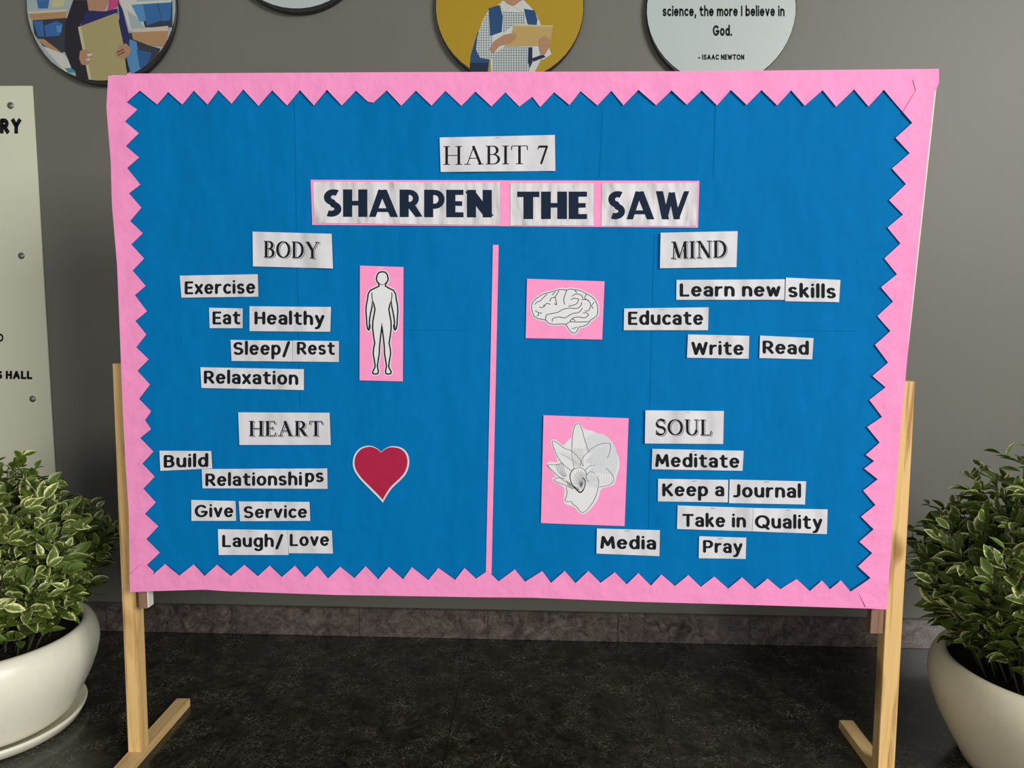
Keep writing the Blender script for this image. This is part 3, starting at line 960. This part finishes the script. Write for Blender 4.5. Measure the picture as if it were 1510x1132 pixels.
def title(word, Q, tx):
    Y = dict(label='large white title sheet reading %s on the pink band' % word)
    c = Card('title_sheet', Q, M['crumpled'], Y['label'], 'title sheet', 'sheets of the title', .0036, .0004, 60, nx=30, staple=False)
    pbm = pb.map

    def mp(px, py, pbm=pbm):
        p = pbm(px, py)
        p.y -= .0008 + .0004 * (1 + sin(p.x * 70 + Q[0][0]) * .8)
        return p
    # rebuild the sheet surface so that it lies on the band
    me = c.o.data
    k = 0
    for lay in (0, 1):
        for j in range(7):
            for i in range(31):
                px, py = quad_map(Q, i / 30, j / 6)
                v = mp(px, py)
                me.vertices[k].co = v + Vector((0, .0003 * lay, 0))
                k += 1
    ring = list(range(30)) + [j * 31 + 30 for j in range(6)] + [186 + i for i in range(30, 0, -1)] + [j * 31 for j in range(6, 0, -1)]
    for lay in (0, 1):
        for a in ring:
            me.vertices[k].co = me.vertices[217 * lay + a].co
            k += 1
    me.update()
    f = Flat()
    for q in lay_text(*tx):
        f.poly(q, 'navy', 0)
    f.build('lettering', lambda a, b: mp(a, b) + Vector((0, -.0003, 0)), c.o)


title('SHARPEN', [(462.2, 268.2), (736.8, 269.3), (736.8, 332), (463.2, 328.6)], ('SHARPEN', 'heavy', 1, 478, 728, 319.6, 320.6, 40.5))
title('THE', [(752.5, 270), (875.5, 270.2), (875.2, 332.7), (752.5, 332.2)], ('THE', 'heavy', 1, 762.7, 865.6, 323, 323, 40.5))
title('SAW', [(887.2, 270.3), (1028, 269.8), (1026.3, 333.3), (886.7, 333)], ('SAW', 'heavy', 1, 897, 1016.2, 323.4, 323.4, 41.5))

Card('divider_strip', [(726.8, 361), (735.4, 361), (724.8, 846), (716.4, 846)], M['pinkcard'], 'narrow pink paper strip dividing the board down the middle', 'paper strip', None, .0024, .0002, 70, nx=2, ny=40, staple=False)


# ------------------------------------------------------------------ picture cards
def tr(pts, ox, oy, s):
    return [(ox + p[0] / s, oy + p[1] / s) for p in pts]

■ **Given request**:
Using the material above, return every line exactly as it appears, minus the pictures.

■ **Completed exercise**:
Keep writing the Blender script for this image. This is part 3, starting at line 960. This part finishes the script. Write for Blender 4.5. Measure the picture as if it were 1510x1132 pixels.
def title(word, Q, tx):
    Y = dict(label='large white title sheet reading %s on the pink band' % word)
    c = Card('title_sheet', Q, M['crumpled'], Y['label'], 'title sheet', 'sheets of the title', .0036, .0004, 60, nx=30, staple=False)
    pbm = pb.map

    def mp(px, py, pbm=pbm):
        p = pbm(px, py)
        p.y -= .0008 + .0004 * (1 + sin(p.x * 70 + Q[0][0]) * .8)
        return p
    # rebuild the sheet surface so that it lies on the band
    me = c.o.data
    k = 0
    for lay in (0, 1):
        for j in range(7):
            for i in range(31):
                px, py = quad_map(Q, i / 30, j / 6)
                v = mp(px, py)
                me.vertices[k].co = v + Vector((0, .0003 * lay, 0))
                k += 1
    ring = list(range(30)) + [j * 31 + 30 for j in range(6)] + [186 + i for i in range(30, 0, -1)] + [j * 31 for j in range(6, 0, -1)]
    for lay in (0, 1):
        for a in ring:
            me.vertices[k].co = me.vertices[217 * lay + a].co
            k += 1
    me.update()
    f = Flat()
    for q in lay_text(*tx):
        f.poly(q, 'navy', 0)
    f.build('lettering', lambda a, b: mp(a, b) + Vector((0, -.0003, 0)), c.o)


title('SHARPEN', [(462.2, 268.2), (736.8, 269.3), (736.8, 332), (463.2, 328.6)], ('SHARPEN', 'heavy', 1, 478, 728, 319.6, 320.6, 40.5))
title('THE', [(752.5, 270), (875.5, 270.2), (875.2, 332.7), (752.5, 332.2)], ('THE', 'heavy', 1, 762.7, 865.6, 323, 323, 40.5))
title('SAW', [(887.2, 270.3), (1028, 269.8), (1026.3, 333.3), (886.7, 333)], ('SAW', 'heavy', 1, 897, 1016.2, 323.4, 323.4, 41.5))

Card('divider_strip', [(726.8, 361), (735.4, 361), (724.8, 846), (716.4, 846)], M['pinkcard'], 'narrow pink paper strip dividing the board down the middle', 'paper strip', None, .0024, .0002, 70, nx=2, ny=40, staple=False)


# ------------------------------------------------------------------ picture cards
def tr(pts, ox, oy, s):
    return [(ox + p[0] / s, oy + p[1] / s) for p in pts]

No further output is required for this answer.